Written task ▸
Repeat exactly the lines running from the first line of the data to the line containing "-0.001, M['tile'], fl)", both ends included, and nothing else; drop the pictures.

Stored data ▸
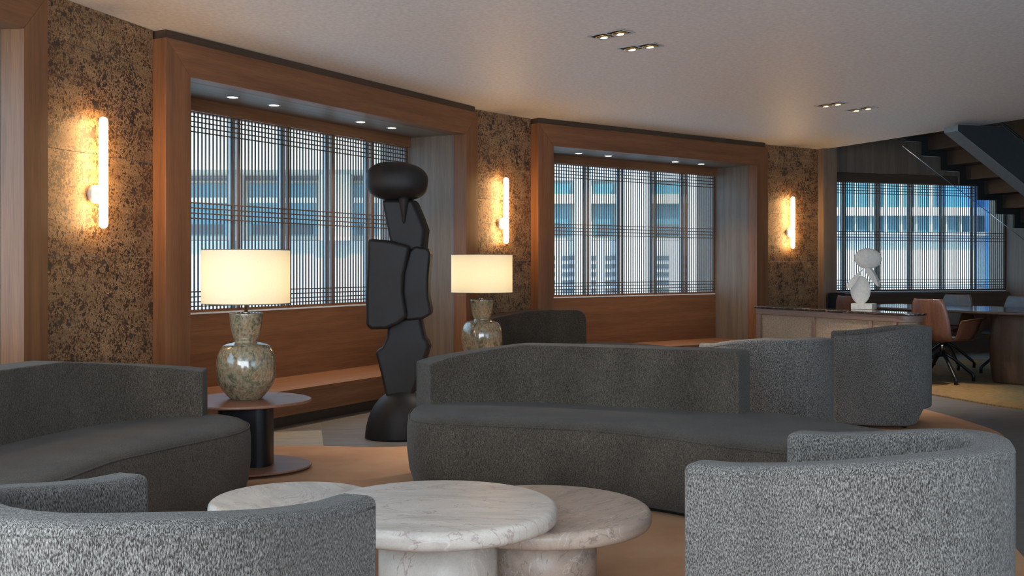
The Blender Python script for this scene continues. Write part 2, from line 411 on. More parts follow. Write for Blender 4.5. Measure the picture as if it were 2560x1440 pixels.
prism('floor_base', fpoly, 'z', -0.012, -0.006, M['grout'], fl)
box('floor_apron', -5, 10.6, -5.2, 1.6, -0.02, -0.001, M['tile'], fl)

# ------------------------------------------------------------------ window bays
SP = 0.0386
ZS, ZT, ZI, ZO = 0.848, 2.362, 2.456, 2.683
slat_me = mesh('slat', boxv(-.005, .005, 0, .010, ZS+.02, ZT-.005), BF, M['slatwood'])
def bay(n):
    a, s0, s1, d, rc = BAYS[n]; W = s1-s0
    o0 = bp(n, s0); rz = pi/2-radians(a)
    H = 5.3 if n == 3 else ZO
    tr = empty('trim_%d' % n, (o0.x, o0.y, 0), rz, kind='structure')
    g = 0.0006
    if n != 3:
        for nm, pts in (('left_jamb', [(-FW, 0), (0, 0), (0, ZI), (-FW, ZO)]), ('right_jamb', [(W, 0), (W+FW, 0), (W+FW, ZO), (W, ZI)])):
            prism(nm, pts, 'y', 0, 0.14, M['wood_z'], tr, 0.002, 1)
        prism('head_board', [(g, ZI+g), (W-g, ZI+g), (W+FW-g, ZO), (-FW+g, ZO)], 'y', 0, 0.14, M['wood_x'], tr, 0.002, 1)
        box('shadow_strip', -FW+.02, W+FW-.02, 0.025, 0.15, ZO, ZC, M['dwood'], tr)  # dark strip puts the shadow gap under the ceiling into colour
        box('soffit', 0, W, 0.14, rc-0.06, ZI, ZI+0.03, M['gwood_x'], tr)
        box('backing', -FW-.25, W+FW+.25, 0.15, rc+.3, ZI+.031, ZC, M['dark'], tr)  # unseen block, added to stop sunlight leaking in over the soffit
    else:
        box('left_jamb', -FW, 0, 0, 0.14, 0, H, M['gwood_z'], tr, 0.002)
        box('right_jamb', W, W+FW, 0, 0.14, 0, H, M['gwood_z'], tr, 0.002)
        k0, k1 = 0, W
        q = (k1-k0)/3
        for i in range(3): box('upper_panel', k0+i*q+.001, k0+(i+1)*q-.001, rc-.11, rc+.2, ZI+.03, H, M['gwood_z'], tr, label='tall vertical-grain panel above the window')
    box('left_reveal', -0.03, 0, 0.141, rc+.3, 0, ZI if n != 3 else H, M['gwood_z'], tr)
    box('right_reveal', W, W+0.03, 0.141, rc+.3, 0, ZI if n != 3 else H, M['gwood_z'], tr)
    hz = ZI if n != 3 else ZI+.03
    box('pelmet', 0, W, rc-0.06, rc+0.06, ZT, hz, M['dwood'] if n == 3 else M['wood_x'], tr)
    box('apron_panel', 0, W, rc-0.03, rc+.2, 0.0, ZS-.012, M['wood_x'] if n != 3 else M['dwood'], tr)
    # window with its screen
    wn = empty('window_%d' % n, (o0.x, o0.y, 0), rz, kind='structure')
    box('sill', 0.002, W-.002, rc-.028, rc+.2, ZS-.012, ZS, M['white'], wn)
    y = rc-.02
    if n == 0:
        box('pane', 0.01, W-.01, rc+.1, rc+.108, ZS, ZT, M['glass'], wn)
        return
    P = W/6
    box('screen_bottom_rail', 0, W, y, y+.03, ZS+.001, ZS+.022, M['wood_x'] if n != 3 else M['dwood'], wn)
    box('screen_top_rail', 0, W, y, y+.03, ZT-.006, ZT, M['wood_x'], wn)
    for k in range(7):
        x = k*P; ww = 0.014
        if k == 0: x += ww
        if k == 6: x -= ww
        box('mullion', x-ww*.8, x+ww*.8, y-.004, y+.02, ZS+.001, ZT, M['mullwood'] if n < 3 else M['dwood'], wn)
        if 0 < k < 6: box('steel_mullion', x-.02, x+.02, y+.06, y+.09, ZS, ZT, M['alu'], wn)
    rail_me = mesh('rail', boxv(0.014, P-.014, -0.004, .004, -.0045, .0045), BF, M['slatwood'])
    for k in range(6):
        for j in range(1, 15): mk('slat', slat_me, wn, (k*P+j*P/15, y+.004, 0))
        for z in (2.325, 2.287, 2.249, 2.211, 1.676, 1.637, 1.598, 1.559, 1.005, .967, .929, .895): mk('rail', rail_me, wn, (k*P, y, z))
        box('pane', k*P+.012, (k+1)*P-.012, y+.105, y+.111, ZS, ZT, M['glass'], wn)
for n in BAYS: bay(n)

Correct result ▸
The Blender Python script for this scene continues. Write part 2, from line 411 on. More parts follow. Write for Blender 4.5. Measure the picture as if it were 2560x1440 pixels.
prism('floor_base', fpoly, 'z', -0.012, -0.006, M['grout'], fl)
box('floor_apron', -5, 10.6, -5.2, 1.6, -0.02, -0.001, M['tile'], fl)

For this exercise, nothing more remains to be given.